3. Pipeline Parallelism (PP)

This strategy is used to run a single, very deep model across multiple GPUs.

• Sharding Strategy: The model's layers are split into sequential stages, and each stage is assigned to a different rank.
• Step-by-Step Implementation (Forward Pass with Micro-batching):
  1. Setup: Each rank initializes only the layers in its assigned stage. The data batch is split into several smaller micro-batches.
  2. Pipelining:
     • Rank 0 processes the first micro-batch and uses dist.send to pass the resulting activation to Rank 1.
     • As Rank 1 works on the first micro-batch, Rank 0 immediately starts processing the second micro-batch, keeping the hardware busy.
     • This continues, creating a "pipeline" of micro-batches flowing through the stages.
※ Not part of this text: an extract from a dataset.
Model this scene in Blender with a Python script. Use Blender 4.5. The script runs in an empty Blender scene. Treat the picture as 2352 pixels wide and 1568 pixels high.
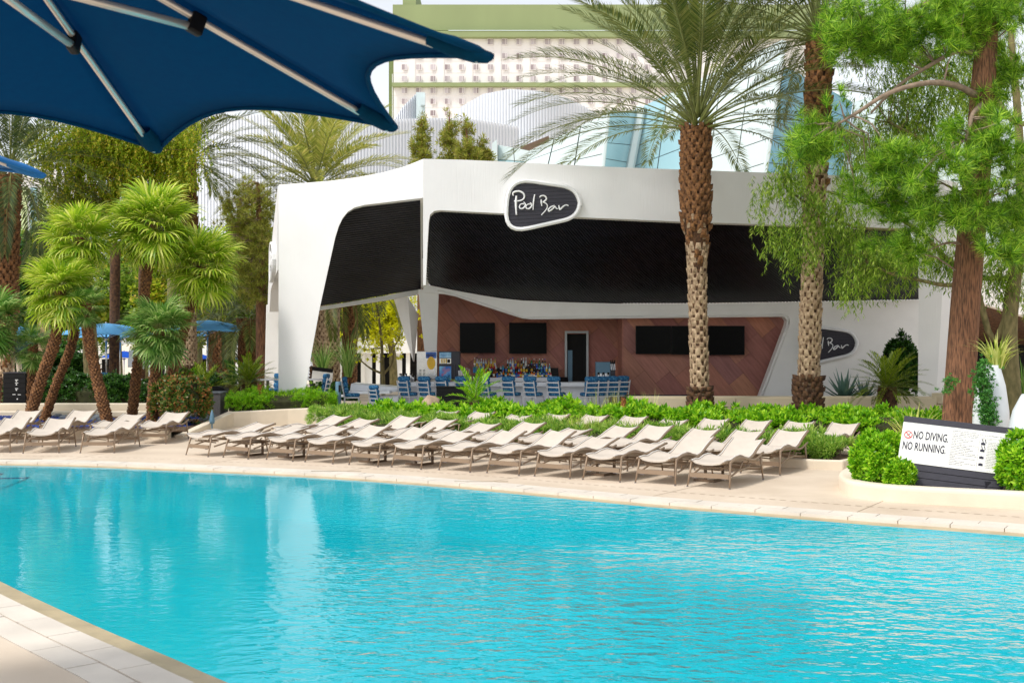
import bpy, math, random
import numpy as np
from mathutils import Vector, Matrix
from mathutils.geometry import tessellate_polygon
random.seed(11)
rng = np.random.default_rng(11)
sc = bpy.context.scene
COL = sc.collection

# ------------------------------------------------------------------ camera, sky, sun, exposure
CX, CY, FPX, CAMH = 1176.0, 784.0, 2700.0, 2.35
cam_d = bpy.data.cameras.new('camera')
cam = bpy.data.objects.new('camera', cam_d)
COL.objects.link(cam)
cam.location = (0, 0, CAMH)
cam.rotation_euler = (math.pi / 2, 0, 0)
cam_d.sensor_width = 36.0
cam_d.lens = 36.0 * FPX / 2352.0
cam_d.clip_start = 0.1
cam_d.clip_end = 3000
cam_d.dof.use_dof = True
cam_d.dof.focus_distance = 30.0
cam_d.dof.aperture_fstop = 7.0
sc.camera = cam

SUN_EL, SUN_AZ = math.radians(56), math.radians(-128)   # azimuth from +Y, clockwise seen from above
w = bpy.data.worlds.new('World')
sc.world = w
w.use_nodes = True
nt = w.node_tree
sky = nt.nodes.new('ShaderNodeTexSky')
sky.sky_type = 'NISHITA'
sky.sun_disc = False
sky.sun_elevation = SUN_EL
sky.sun_rotation = SUN_AZ
sky.air_density = 1.0
sky.dust_density = 1.0
sky.ozone_density = 1.0
hsv = nt.nodes.new('ShaderNodeHueSaturation')
hsv.inputs['Saturation'].default_value = 0.22
bg = nt.nodes['Background']
nt.links.new(sky.outputs[0], hsv.inputs['Color'])
nt.links.new(hsv.outputs[0], bg.inputs['Color'])
bg.inputs['Strength'].default_value = 0.15

sd = bpy.data.lights.new('sun', 'SUN')
sd.energy = 1.7
sd.angle = math.radians(11)
sd.color = (1.0, 0.96, 0.9)
sun = bpy.data.objects.new('sun', sd)
COL.objects.link(sun)
sdir = Vector((math.sin(SUN_AZ) * math.cos(SUN_EL), math.cos(SUN_AZ) * math.cos(SUN_EL), math.sin(SUN_EL)))
sun.location = sdir * 100
sun.rotation_euler = sdir.to_track_quat('Z', 'Y').to_euler()
vs = sc.view_settings
vs.view_transform = 'Standard'
vs.look = 'None'
vs.gamma = 1.0
vs.use_curve_mapping = False
vs.exposure = 0.6
sc.cycles.max_bounces = 8
sc.cycles.transparent_max_bounces = 12
sc.cycles.use_denoising = True
sc.cycles.sample_clamp_indirect = 6.0

# ------------------------------------------------------------------ helpers
def P(u, v, d):
    return Vector(((u - CX) / FPX * d, d, CAMH + (CY - v) / FPX * d))

def G(u, v, z=0.0):
    d = FPX * (CAMH - z) / (v - CY)
    return Vector(((u - CX) / FPX * d, d, z))

def XU(u, d):
    return (u - CX) / FPX * d

def ZV(v, d):
    return CAMH + (CY - v) / FPX * d

def C(r, g, b):
    f = lambda x: (x / 255.0) / 12.92 if x / 255.0 <= 0.04045 else ((x / 255.0 + 0.055) / 1.055) ** 2.4
    return (f(r), f(g), f(b))

ORG = {}

def tag(o, label=None, cat=None, group=None, kind=None):
    if label: o['label'] = label
    if cat: o['category'] = cat
    if group: o['group'] = group
    if kind: o['kind'] = kind
    return o

def thing(name, label, cat, loc=(0, 0, 0), group=None, rz=0.0):
    o = bpy.data.objects.new(name, None)
    o.empty_display_size = 0.1
    COL.objects.link(o)
    o.location = loc
    o.rotation_euler = (0, 0, rz)
    ORG[o] = Vector(loc)
    return tag(o, label, cat, group)

def link_mesh(name, me, mats, parent):
    for m in (mats if isinstance(mats, (list, tuple)) else [mats]):
        me.materials.append(m)
    o = bpy.data.objects.new(name, me)
    COL.objects.link(o)
    if parent is not None:
        o.parent = parent
        ORG[o] = ORG[parent]
    return o

def npmesh(name, V, F, mats, parent=None, smooth=False, mi=None, local=False):
    V = np.asarray(V, dtype=np.float32)
    F = np.asarray(F, dtype=np.int32)
    if parent is not None:
        org = np.array(ORG[parent], dtype=np.float32) if not local else np.zeros(3, np.float32)
    else:
        org = np.array([(V[:, 0].min() + V[:, 0].max()) / 2, (V[:, 1].min() + V[:, 1].max()) / 2, V[:, 2].min()], np.float32)
        if local: org = np.zeros(3, np.float32)
    V = V - org
    me = bpy.data.meshes.new(name)
    n, k = F.shape
    me.vertices.add(len(V))
    me.vertices.foreach_set('co', V.ravel())
    me.loops.add(n * k)
    me.loops.foreach_set('vertex_index', F.ravel())
    me.polygons.add(n)
    me.polygons.foreach_set('loop_start', np.arange(0, n * k, k, dtype=np.int32))
    me.polygons.foreach_set('loop_total', np.full(n, k, dtype=np.int32))
    if mi is not None:
        me.polygons.foreach_set('material_index', np.asarray(mi, dtype=np.int32))
    if smooth:
        me.polygons.foreach_set('use_smooth', np.ones(n, dtype=bool))
    me.update(calc_edges=True)
    o = link_mesh(name, me, mats, parent)
    if parent is None:
        o.location = Vector(org.tolist())
        ORG[o] = Vector(org.tolist())
    return o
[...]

Each intermediate rank uses dist.recv to get activations from the previous rank and dist.send to pass them to the next.
  3. The "Bubble": This process isn't perfectly efficient; there is unavoidable idle time at the beginning and end of the pipeline, known as the "pipeline bubble." Using more micro-batches reduces the relative size of this bubble but increases communication overhead.
• Outcome: This strategy involves the least total communication volume, making it the preferred method for scaling across the slower inter-node network connections.